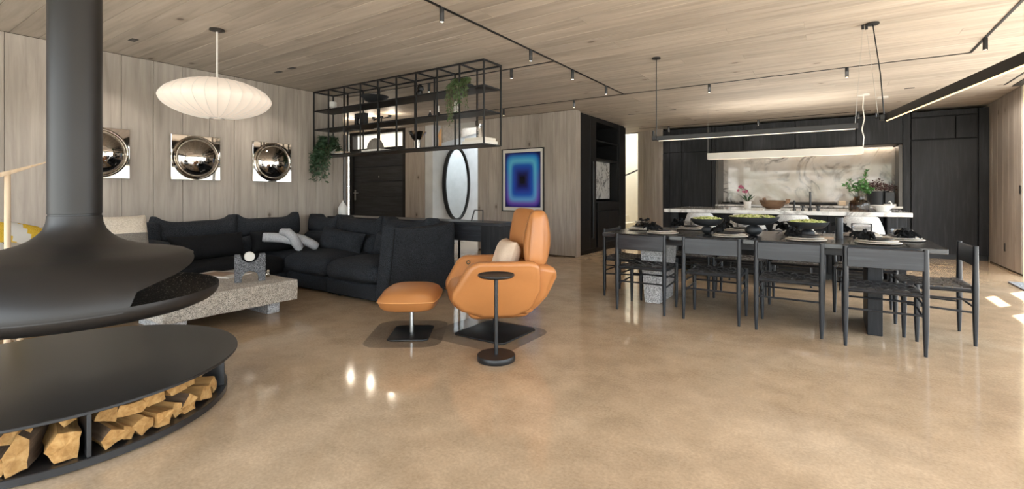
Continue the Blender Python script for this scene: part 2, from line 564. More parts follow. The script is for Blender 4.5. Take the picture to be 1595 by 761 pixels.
* * *
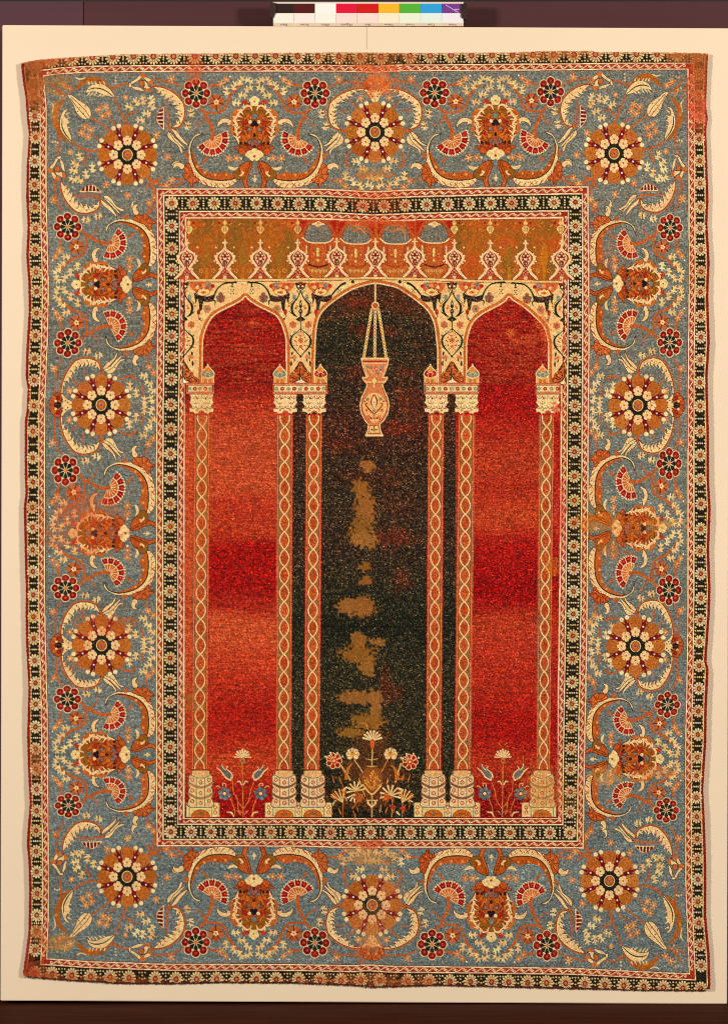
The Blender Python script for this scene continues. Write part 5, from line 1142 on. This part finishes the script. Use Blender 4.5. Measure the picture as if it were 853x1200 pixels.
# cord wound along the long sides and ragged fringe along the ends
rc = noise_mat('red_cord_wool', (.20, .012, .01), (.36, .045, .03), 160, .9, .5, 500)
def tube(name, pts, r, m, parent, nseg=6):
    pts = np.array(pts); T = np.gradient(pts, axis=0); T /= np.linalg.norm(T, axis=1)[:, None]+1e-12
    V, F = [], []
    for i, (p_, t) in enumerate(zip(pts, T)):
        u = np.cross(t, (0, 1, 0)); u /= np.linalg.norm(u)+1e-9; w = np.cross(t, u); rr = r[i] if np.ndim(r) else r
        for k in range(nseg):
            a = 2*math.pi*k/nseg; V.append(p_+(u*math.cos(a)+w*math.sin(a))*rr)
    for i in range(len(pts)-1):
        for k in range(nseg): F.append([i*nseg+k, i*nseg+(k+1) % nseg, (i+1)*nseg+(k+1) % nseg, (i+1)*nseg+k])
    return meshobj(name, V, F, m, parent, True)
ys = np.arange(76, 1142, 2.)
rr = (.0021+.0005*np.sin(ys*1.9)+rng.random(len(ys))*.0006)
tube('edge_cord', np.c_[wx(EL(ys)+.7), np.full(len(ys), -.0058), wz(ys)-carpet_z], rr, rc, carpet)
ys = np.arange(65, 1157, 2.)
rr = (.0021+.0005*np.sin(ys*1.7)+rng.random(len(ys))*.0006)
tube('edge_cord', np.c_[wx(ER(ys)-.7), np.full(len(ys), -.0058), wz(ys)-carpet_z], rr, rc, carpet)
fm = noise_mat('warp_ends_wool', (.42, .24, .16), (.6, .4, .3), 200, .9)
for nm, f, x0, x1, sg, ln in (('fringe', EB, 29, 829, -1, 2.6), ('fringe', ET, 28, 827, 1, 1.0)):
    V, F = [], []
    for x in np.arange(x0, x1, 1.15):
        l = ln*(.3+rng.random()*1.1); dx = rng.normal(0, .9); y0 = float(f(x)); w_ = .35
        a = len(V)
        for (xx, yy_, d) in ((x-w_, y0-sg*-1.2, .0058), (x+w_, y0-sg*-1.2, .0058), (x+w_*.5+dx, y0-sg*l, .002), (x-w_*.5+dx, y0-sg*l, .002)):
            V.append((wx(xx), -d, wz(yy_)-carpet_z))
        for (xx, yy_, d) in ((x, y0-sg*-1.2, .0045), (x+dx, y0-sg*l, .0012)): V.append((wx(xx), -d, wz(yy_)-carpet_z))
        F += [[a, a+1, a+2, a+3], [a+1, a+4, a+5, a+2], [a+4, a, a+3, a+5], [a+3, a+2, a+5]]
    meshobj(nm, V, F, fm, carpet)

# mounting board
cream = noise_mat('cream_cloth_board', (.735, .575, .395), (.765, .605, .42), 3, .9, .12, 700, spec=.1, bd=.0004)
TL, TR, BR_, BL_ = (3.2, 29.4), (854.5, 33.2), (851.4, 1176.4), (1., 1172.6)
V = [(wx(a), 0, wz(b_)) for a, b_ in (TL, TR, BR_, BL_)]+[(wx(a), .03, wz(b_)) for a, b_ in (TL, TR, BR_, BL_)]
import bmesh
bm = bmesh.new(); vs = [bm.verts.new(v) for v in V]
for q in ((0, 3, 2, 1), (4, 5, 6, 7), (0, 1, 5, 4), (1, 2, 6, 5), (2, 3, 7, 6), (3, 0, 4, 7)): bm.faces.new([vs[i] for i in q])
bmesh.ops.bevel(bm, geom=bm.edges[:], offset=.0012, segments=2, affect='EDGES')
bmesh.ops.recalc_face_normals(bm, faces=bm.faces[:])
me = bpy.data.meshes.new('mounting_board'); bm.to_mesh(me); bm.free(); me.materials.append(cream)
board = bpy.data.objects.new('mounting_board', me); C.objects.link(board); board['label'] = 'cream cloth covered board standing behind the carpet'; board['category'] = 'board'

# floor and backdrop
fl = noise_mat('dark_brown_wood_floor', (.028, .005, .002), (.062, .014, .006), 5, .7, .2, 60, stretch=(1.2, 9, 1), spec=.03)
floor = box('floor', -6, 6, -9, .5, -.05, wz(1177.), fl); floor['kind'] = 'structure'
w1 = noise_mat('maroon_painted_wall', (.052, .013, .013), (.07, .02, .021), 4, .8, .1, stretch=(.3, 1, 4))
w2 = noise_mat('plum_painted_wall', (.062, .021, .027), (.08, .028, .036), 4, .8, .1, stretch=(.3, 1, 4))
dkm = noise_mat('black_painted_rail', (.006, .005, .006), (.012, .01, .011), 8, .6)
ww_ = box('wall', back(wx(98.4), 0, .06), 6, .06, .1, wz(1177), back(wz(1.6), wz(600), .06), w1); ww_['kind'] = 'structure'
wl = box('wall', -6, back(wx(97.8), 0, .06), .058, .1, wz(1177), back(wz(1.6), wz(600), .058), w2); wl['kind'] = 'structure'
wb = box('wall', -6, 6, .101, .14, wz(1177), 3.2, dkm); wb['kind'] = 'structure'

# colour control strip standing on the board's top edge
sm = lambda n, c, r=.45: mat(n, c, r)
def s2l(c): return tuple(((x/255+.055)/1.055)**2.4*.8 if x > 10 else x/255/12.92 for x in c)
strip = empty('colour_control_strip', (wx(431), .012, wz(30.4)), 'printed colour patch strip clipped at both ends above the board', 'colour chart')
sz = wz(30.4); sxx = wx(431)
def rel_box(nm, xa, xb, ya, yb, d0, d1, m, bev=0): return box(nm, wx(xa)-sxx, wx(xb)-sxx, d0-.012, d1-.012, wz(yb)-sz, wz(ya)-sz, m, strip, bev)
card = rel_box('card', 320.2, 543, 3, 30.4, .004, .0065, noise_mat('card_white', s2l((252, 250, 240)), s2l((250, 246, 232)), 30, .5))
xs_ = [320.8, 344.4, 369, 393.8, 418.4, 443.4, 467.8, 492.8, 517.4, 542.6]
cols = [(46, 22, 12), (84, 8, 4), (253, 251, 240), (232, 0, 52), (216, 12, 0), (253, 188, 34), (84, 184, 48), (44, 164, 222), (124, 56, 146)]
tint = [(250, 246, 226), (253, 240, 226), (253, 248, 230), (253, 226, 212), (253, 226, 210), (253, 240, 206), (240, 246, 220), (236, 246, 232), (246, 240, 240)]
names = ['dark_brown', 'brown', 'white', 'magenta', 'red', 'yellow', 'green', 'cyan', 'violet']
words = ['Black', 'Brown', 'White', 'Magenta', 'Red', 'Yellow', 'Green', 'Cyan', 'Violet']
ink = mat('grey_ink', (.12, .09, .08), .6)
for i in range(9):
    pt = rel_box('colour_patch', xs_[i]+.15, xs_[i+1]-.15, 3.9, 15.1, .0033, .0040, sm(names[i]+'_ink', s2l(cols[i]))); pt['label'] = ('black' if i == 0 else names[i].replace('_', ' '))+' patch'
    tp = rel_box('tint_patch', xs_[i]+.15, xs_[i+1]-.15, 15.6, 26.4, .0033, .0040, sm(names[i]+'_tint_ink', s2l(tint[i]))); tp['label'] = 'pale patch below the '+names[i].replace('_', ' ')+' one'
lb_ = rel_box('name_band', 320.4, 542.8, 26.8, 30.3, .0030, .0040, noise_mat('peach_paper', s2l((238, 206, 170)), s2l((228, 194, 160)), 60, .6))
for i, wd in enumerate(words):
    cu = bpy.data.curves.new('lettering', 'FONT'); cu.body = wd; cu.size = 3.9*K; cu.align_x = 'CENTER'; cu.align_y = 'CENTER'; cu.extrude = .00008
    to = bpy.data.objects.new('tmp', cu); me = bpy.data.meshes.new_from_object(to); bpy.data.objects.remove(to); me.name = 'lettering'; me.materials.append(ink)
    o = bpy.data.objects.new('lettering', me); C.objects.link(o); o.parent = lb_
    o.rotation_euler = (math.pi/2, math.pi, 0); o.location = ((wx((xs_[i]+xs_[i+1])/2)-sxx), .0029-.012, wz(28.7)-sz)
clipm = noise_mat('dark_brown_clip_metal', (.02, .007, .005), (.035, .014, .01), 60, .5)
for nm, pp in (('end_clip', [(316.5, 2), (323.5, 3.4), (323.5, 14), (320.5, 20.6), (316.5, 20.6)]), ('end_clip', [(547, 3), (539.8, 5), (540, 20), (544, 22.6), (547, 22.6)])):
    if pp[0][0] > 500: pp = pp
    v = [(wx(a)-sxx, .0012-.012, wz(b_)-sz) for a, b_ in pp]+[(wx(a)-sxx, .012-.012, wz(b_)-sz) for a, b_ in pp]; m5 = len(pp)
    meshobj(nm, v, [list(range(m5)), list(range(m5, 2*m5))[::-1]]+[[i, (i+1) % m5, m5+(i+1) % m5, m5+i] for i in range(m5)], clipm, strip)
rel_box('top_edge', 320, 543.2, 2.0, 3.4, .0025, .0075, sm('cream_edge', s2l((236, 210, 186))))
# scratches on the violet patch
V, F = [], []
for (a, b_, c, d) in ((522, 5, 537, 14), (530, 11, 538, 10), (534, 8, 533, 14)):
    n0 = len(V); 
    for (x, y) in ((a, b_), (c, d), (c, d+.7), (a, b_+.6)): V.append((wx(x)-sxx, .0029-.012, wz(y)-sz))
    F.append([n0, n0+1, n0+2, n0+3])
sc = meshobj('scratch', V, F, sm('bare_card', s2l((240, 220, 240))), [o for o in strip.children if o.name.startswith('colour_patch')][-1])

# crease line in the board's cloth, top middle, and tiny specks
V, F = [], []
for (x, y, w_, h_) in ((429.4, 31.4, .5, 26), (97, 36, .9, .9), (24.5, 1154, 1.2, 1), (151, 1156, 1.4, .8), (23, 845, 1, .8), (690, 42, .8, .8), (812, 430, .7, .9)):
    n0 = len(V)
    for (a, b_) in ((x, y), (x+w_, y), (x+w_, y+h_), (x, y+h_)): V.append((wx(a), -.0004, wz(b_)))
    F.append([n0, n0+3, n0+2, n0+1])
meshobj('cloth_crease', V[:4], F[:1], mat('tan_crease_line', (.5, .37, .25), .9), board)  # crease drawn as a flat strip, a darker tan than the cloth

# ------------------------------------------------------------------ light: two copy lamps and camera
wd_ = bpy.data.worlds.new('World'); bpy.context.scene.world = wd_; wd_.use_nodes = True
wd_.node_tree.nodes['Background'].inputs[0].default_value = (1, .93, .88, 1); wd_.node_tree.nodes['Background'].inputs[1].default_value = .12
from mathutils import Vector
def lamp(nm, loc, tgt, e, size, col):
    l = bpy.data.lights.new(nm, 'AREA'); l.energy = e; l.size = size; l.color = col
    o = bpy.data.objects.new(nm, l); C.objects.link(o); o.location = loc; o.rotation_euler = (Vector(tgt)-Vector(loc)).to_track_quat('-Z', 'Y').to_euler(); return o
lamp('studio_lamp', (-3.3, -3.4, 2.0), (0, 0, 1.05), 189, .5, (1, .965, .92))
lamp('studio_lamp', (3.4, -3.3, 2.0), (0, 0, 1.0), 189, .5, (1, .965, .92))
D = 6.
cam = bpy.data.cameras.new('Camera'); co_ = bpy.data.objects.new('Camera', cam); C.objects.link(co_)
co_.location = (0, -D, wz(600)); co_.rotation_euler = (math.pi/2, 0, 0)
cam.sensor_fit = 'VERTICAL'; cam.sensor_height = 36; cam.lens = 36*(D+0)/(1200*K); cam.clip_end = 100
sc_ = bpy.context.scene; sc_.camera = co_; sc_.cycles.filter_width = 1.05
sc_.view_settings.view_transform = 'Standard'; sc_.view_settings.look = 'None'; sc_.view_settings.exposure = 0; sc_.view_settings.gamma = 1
---
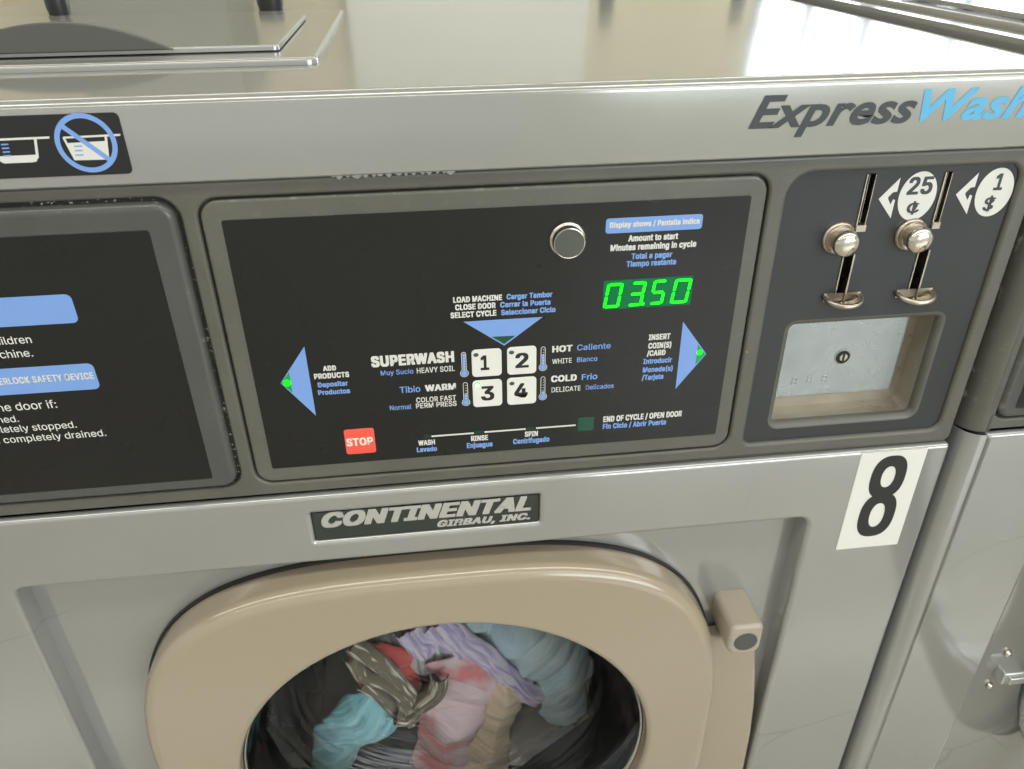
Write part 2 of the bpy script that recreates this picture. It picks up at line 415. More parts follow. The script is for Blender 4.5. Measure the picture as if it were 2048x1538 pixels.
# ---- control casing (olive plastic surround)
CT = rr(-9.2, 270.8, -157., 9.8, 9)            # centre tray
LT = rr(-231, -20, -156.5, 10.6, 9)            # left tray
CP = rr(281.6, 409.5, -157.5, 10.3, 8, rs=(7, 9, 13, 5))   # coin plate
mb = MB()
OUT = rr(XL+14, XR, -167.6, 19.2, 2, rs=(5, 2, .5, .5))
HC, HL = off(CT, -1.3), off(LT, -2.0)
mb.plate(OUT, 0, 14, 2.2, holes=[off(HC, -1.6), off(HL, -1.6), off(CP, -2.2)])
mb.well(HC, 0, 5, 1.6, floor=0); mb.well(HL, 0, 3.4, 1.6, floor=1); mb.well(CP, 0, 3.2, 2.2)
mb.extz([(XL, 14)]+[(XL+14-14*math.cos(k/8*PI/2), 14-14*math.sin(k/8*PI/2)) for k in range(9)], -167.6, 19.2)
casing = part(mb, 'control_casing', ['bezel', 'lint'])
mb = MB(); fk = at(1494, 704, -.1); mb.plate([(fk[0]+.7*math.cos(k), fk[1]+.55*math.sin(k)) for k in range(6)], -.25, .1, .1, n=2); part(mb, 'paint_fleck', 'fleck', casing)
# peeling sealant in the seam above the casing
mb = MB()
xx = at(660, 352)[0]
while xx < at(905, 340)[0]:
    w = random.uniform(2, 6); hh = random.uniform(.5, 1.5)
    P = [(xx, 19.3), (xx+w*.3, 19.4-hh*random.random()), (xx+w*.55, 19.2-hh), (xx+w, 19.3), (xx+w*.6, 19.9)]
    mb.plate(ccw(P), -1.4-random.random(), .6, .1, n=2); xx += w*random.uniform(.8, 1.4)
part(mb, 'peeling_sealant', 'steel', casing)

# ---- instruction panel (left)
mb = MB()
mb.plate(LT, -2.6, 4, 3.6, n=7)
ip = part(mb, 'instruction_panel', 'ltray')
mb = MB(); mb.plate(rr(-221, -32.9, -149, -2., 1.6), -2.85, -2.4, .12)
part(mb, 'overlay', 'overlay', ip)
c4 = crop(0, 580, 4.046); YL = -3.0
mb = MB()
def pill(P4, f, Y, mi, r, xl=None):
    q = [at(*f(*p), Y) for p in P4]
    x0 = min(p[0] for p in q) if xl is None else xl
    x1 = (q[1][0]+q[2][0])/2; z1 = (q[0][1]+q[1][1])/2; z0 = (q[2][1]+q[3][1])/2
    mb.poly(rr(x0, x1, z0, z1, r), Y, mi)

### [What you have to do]
Begin with the line containing "Write part 2" and end with the line containing "part(mb, 'peeling_sealant', 'steel', casing)"; repeat every line from start to finish exactly, and nothing outside them.

### [Final result]
Write part 2 of the bpy script that recreates this picture. It picks up at line 415. More parts follow. The script is for Blender 4.5. Measure the picture as if it were 2048x1538 pixels.
# ---- control casing (olive plastic surround)
CT = rr(-9.2, 270.8, -157., 9.8, 9)            # centre tray
LT = rr(-231, -20, -156.5, 10.6, 9)            # left tray
CP = rr(281.6, 409.5, -157.5, 10.3, 8, rs=(7, 9, 13, 5))   # coin plate
mb = MB()
OUT = rr(XL+14, XR, -167.6, 19.2, 2, rs=(5, 2, .5, .5))
HC, HL = off(CT, -1.3), off(LT, -2.0)
mb.plate(OUT, 0, 14, 2.2, holes=[off(HC, -1.6), off(HL, -1.6), off(CP, -2.2)])
mb.well(HC, 0, 5, 1.6, floor=0); mb.well(HL, 0, 3.4, 1.6, floor=1); mb.well(CP, 0, 3.2, 2.2)
mb.extz([(XL, 14)]+[(XL+14-14*math.cos(k/8*PI/2), 14-14*math.sin(k/8*PI/2)) for k in range(9)], -167.6, 19.2)
casing = part(mb, 'control_casing', ['bezel', 'lint'])
mb = MB(); fk = at(1494, 704, -.1); mb.plate([(fk[0]+.7*math.cos(k), fk[1]+.55*math.sin(k)) for k in range(6)], -.25, .1, .1, n=2); part(mb, 'paint_fleck', 'fleck', casing)
# peeling sealant in the seam above the casing
mb = MB()
xx = at(660, 352)[0]
while xx < at(905, 340)[0]:
    w = random.uniform(2, 6); hh = random.uniform(.5, 1.5)
    P = [(xx, 19.3), (xx+w*.3, 19.4-hh*random.random()), (xx+w*.55, 19.2-hh), (xx+w, 19.3), (xx+w*.6, 19.9)]
    mb.plate(ccw(P), -1.4-random.random(), .6, .1, n=2); xx += w*random.uniform(.8, 1.4)
part(mb, 'peeling_sealant', 'steel', casing)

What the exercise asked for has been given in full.